**RECORDED DATA**
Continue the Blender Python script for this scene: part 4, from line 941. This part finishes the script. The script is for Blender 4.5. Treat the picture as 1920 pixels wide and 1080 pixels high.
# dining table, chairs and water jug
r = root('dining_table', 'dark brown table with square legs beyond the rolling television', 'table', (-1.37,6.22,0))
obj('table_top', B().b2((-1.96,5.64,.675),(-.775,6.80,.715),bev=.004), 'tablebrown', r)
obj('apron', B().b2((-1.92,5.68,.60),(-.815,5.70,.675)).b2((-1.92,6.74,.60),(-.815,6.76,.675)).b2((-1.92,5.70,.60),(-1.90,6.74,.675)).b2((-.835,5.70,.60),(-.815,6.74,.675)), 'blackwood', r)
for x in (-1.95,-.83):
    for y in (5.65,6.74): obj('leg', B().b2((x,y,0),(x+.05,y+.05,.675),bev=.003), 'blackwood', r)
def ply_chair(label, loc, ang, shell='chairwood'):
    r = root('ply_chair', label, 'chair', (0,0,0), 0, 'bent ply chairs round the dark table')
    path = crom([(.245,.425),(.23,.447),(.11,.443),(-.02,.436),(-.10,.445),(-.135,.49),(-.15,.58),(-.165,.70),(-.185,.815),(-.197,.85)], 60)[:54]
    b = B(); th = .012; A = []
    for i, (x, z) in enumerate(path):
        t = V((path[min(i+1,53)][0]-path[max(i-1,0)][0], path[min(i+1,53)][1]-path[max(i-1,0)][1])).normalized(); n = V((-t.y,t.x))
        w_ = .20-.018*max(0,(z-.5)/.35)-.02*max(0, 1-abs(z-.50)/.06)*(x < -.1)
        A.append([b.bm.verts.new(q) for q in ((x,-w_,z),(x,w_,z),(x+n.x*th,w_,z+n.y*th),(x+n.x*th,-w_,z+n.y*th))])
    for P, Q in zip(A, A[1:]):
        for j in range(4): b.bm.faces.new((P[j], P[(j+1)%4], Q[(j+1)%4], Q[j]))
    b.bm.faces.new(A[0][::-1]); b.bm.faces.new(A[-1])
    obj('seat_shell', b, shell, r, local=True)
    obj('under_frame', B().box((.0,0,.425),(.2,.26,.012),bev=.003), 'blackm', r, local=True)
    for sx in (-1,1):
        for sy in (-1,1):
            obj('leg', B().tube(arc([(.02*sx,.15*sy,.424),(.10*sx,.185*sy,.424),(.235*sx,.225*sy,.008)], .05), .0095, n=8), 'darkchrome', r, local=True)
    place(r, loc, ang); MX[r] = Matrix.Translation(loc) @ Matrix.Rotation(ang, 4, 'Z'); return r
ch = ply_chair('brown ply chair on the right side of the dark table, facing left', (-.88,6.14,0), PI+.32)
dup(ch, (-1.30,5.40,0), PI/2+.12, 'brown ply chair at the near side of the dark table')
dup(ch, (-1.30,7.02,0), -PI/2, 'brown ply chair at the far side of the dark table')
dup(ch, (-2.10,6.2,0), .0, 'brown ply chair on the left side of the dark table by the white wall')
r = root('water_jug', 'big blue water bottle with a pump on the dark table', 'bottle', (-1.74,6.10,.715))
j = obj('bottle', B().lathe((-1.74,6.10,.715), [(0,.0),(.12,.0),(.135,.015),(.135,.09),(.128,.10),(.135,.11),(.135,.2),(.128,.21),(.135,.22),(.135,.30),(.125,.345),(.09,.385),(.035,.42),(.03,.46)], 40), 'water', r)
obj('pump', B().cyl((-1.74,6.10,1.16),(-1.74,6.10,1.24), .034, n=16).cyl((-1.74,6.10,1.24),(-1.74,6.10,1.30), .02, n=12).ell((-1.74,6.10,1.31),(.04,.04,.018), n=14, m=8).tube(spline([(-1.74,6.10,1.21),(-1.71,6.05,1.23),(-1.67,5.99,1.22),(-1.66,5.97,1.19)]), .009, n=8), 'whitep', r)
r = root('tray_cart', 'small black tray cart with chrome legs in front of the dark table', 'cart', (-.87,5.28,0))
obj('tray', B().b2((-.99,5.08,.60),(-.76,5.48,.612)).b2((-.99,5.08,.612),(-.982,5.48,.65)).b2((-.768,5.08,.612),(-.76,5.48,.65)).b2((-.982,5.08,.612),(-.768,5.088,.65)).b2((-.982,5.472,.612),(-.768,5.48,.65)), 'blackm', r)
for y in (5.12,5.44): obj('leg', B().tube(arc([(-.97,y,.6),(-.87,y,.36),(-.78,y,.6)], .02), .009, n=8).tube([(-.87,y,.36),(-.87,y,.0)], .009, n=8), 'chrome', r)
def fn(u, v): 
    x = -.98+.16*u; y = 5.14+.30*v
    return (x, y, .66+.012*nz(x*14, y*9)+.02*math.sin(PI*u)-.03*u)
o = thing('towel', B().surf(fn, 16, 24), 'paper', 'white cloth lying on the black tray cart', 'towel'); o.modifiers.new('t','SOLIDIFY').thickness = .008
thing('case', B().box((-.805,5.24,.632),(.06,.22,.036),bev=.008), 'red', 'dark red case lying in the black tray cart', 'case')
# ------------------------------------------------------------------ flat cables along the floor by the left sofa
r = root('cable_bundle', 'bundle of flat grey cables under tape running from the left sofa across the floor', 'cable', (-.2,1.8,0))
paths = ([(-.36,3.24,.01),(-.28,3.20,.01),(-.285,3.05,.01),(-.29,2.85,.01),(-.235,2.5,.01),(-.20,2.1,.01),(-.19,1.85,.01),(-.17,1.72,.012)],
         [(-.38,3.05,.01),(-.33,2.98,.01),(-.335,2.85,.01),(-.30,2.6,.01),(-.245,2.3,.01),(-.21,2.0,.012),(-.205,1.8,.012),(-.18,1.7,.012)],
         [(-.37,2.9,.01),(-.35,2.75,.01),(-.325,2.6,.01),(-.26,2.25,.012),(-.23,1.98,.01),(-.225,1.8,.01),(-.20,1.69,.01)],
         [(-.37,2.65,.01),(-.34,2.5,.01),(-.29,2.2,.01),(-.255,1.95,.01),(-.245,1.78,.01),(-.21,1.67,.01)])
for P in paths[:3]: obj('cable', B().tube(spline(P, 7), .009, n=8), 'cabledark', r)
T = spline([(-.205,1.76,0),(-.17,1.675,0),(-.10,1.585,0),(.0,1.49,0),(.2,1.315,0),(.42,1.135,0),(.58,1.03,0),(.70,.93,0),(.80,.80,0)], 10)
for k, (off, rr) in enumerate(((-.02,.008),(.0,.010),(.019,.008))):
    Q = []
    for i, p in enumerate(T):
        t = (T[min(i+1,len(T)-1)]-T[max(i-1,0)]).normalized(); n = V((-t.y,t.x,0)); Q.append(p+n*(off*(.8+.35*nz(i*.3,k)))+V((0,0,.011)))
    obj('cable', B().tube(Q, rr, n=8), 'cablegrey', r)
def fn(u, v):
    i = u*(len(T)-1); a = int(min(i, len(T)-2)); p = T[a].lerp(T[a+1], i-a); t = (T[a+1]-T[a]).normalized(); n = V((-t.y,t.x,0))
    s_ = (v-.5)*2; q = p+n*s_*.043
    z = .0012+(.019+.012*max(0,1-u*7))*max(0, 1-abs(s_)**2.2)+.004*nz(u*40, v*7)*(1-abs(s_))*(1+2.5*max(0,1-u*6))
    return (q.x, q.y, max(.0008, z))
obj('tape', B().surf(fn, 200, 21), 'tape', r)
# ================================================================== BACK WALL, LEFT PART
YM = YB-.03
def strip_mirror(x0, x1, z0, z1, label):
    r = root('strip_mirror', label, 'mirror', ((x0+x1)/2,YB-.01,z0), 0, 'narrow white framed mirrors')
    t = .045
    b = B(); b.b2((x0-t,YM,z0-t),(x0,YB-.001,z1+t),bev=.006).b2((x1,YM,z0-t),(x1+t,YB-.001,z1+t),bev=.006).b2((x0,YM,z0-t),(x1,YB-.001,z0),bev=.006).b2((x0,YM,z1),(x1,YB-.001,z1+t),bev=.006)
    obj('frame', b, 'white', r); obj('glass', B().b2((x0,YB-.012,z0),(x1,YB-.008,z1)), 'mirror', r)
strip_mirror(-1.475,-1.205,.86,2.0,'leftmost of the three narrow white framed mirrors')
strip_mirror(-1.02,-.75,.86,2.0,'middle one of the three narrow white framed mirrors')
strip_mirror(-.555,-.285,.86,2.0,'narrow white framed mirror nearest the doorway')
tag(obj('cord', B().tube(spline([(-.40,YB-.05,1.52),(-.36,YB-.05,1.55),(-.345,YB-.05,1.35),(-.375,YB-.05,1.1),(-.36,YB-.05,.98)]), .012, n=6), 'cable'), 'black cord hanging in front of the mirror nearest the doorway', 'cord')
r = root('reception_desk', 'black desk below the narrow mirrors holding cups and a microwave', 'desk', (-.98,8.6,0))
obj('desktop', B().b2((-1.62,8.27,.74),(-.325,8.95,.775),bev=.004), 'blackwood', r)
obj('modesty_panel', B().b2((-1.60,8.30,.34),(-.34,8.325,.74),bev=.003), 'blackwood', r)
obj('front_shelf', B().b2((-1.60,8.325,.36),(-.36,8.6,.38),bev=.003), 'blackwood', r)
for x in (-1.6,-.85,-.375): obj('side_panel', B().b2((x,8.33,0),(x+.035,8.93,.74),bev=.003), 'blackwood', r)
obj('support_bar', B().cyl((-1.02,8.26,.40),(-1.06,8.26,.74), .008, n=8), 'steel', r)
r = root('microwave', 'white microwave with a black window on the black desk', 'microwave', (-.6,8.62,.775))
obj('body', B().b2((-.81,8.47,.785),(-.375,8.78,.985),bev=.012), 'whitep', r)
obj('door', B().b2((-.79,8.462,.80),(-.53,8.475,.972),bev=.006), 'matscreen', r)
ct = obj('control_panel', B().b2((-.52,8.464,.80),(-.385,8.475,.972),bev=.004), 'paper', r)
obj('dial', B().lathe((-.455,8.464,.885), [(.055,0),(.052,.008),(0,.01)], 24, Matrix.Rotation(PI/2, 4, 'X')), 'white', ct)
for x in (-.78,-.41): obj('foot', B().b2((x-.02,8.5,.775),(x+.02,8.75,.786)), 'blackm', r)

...

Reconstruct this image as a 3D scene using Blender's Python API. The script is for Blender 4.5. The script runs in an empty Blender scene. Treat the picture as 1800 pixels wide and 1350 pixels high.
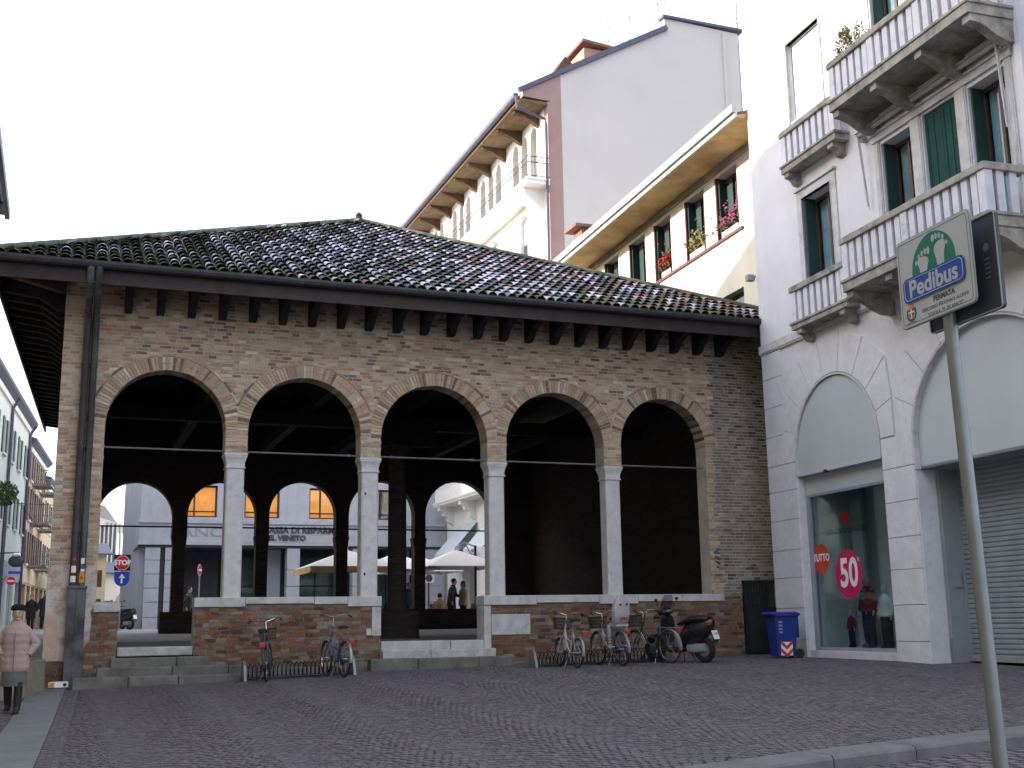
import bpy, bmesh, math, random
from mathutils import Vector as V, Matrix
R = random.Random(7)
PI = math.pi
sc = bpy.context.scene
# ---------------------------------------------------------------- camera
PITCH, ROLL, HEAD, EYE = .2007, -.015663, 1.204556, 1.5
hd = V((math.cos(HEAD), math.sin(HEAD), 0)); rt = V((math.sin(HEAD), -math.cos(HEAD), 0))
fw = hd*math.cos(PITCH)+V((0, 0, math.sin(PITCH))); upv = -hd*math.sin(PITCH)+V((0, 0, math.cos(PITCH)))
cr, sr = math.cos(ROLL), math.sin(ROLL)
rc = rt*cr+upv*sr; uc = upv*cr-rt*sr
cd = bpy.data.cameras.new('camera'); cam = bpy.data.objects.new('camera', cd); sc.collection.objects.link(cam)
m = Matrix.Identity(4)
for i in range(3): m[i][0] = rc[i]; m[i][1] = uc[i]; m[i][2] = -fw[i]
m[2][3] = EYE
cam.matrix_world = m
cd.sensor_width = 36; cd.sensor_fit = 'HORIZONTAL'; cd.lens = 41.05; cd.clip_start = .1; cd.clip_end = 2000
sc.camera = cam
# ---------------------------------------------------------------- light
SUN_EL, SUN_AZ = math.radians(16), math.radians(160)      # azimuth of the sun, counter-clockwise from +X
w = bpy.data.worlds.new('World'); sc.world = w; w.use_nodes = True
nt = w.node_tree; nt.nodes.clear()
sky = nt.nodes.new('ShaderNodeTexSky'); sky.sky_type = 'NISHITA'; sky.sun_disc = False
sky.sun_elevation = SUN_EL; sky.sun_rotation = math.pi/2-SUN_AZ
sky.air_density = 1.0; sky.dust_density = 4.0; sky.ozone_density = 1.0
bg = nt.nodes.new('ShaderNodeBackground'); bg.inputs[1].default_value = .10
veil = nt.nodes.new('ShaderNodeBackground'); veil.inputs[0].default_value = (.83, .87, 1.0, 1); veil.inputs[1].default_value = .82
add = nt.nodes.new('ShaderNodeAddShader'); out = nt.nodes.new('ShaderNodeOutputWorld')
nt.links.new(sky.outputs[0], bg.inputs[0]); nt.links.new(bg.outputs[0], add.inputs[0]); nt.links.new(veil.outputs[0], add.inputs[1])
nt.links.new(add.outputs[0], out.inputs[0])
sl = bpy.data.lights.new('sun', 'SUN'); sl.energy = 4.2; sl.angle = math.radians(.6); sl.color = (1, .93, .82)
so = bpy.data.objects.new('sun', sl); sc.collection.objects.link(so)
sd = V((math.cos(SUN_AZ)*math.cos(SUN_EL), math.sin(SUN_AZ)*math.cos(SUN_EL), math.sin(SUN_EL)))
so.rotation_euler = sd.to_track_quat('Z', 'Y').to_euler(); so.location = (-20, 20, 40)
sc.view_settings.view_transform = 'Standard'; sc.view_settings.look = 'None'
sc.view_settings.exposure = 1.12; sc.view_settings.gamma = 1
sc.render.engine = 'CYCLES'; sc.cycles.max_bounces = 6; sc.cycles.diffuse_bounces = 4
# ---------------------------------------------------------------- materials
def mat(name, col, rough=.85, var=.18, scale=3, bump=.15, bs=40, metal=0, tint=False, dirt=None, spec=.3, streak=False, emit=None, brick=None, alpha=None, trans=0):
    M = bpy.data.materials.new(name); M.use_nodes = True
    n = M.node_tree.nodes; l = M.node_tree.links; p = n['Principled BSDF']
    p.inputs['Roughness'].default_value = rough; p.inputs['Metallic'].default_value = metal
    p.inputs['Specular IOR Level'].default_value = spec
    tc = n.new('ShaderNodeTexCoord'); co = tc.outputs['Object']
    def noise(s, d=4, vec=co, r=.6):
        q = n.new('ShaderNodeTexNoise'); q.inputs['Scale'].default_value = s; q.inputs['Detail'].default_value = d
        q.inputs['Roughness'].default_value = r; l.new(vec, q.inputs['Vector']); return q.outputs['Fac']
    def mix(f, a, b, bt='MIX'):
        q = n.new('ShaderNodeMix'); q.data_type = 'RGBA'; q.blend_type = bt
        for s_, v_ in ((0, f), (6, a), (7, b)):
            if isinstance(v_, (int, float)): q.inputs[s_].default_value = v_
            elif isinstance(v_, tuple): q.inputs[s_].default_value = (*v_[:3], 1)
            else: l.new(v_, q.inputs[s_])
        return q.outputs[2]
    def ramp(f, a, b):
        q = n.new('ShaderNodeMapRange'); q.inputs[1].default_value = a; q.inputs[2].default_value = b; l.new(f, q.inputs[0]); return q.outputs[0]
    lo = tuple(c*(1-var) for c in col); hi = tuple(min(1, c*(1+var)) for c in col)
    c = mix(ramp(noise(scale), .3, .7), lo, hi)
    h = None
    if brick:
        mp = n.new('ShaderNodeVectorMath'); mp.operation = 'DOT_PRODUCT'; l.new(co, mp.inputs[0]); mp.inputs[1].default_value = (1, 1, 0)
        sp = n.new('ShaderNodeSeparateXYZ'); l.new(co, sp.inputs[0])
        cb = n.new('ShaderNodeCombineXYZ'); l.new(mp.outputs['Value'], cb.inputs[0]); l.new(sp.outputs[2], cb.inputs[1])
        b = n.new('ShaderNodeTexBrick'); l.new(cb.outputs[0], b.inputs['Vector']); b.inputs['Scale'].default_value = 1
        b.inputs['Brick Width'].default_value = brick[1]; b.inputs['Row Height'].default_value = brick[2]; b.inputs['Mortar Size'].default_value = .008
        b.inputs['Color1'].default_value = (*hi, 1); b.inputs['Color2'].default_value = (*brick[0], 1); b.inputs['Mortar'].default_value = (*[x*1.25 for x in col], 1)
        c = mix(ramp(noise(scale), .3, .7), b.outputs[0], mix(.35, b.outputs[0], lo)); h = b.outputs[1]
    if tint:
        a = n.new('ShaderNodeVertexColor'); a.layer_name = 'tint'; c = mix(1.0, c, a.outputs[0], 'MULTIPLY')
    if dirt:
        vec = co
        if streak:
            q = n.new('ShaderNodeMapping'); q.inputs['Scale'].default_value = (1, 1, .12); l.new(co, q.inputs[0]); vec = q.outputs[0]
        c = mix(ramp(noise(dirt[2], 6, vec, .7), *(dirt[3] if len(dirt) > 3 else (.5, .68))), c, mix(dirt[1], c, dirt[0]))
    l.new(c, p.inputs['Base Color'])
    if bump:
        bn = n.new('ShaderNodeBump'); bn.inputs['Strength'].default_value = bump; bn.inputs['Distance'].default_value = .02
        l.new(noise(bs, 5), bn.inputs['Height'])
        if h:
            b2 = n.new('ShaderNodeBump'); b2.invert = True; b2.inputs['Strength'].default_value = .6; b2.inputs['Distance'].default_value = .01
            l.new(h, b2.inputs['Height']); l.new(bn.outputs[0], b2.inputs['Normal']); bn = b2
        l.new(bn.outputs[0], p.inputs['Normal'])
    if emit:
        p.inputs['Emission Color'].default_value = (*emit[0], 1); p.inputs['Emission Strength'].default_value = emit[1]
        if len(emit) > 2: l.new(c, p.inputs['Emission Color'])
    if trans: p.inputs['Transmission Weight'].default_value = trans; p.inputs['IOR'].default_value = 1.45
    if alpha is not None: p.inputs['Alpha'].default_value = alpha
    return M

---

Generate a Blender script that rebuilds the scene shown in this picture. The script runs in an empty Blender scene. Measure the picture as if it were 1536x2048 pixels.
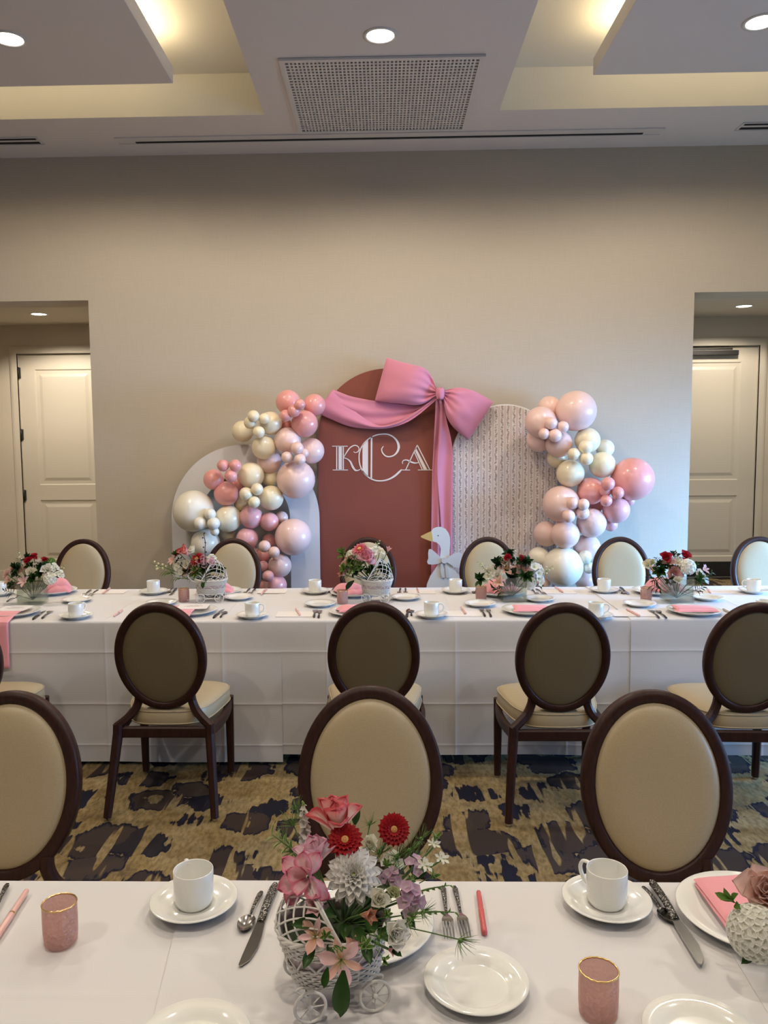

**WORK REQUIRED**
State how many lines of the listing include "Python", and nothing more.

**EXPECTED ANSWER**
2